Kaldı ki AKP gerekli gördüğünde çıkardığı kanun hükmünde (KHK) kararnamelerle ve yasa yapma kurallarına hiç uymayan torba yasalarla istediği mevzuatı istediği anda çıkarıyor. Kaymakam yetkileri konusunda böyle bir düzenleme yapma gereği bile duyulmaması, toplumun içine yuvarlanmakta olduğu yeni bir hukuksuzluk kuyusudur. Mevzuatı bir tarafa koyun emri, TBMM’yi önemsizleştirmek, giderek hiçe saymak değil de nedir?!

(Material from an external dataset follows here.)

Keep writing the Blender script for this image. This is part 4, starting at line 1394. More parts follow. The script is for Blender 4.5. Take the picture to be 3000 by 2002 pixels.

En büyük dert: Cumhuriyet!
AKP’nin dünya görüşünün, Kurtuluş Savaşı’ndan sonra kurulan bizim bildiğimiz Cumhuriyet ile, özellikle onun hukuk, eğitim, bilim ve sanata bakışı ile hiç bağdaşmadığı biliniyor.
Bu değerleri savunmaya çalışan Cumhuriyet gazetesi de AKP hukuksuzluğunun gazabına uğruyor. Genel Yayın Yönetmeni Can Dündar ve Ankara Temsilcisi Erdem Gül’ün hukukun temel ilkeleri yok sayılarak bugün 68 gündür içerde tutulmaları ve geçen hafta haklarında düzenlenen hukuktan uzak ve ağırlaştırılmış müebbet dolu iddianame, yalnız haberleşme özgürlüğüne indirilen çok ağır bir darbe değildir. Cumhuriyet’i kurumsal olarak da yok etme girişiminin yeni bir biçimidir.

Kurtuluş anayasada mı?
Ocak 2016 sonunda ülke, yalnız dondurucu doğal soğuğu değil, hukuksuzluğun çok daha acı ve kalıcı soğuğunu da yaşıyor. Sonu beraat ile noktalansa da uzun tutukluluklar ve yaşanan hukuksuzlukların özel, kurumsal ve toplumsal yıkımları devam ediyor ve toplumun geleceğini karartıyor.
Tam da bu sırada yaşanmakta olan hukuksuzluk yıkıntılarının anayasasının yapılması için bastırılıyor. Toplumun, nasıl olursa olsun, isterse başkanlık olsun, ama bu hukuksuzluktan bir an önce kurtulalım umuduyla ne olduğunu bilmediği yeni anayasaya sarılmasının altyapısı oluşturuluyor. Yeni anayasa, Türk tipi süslemesiyle halkın gözünde kurtarıcı yapılmak isteniyor.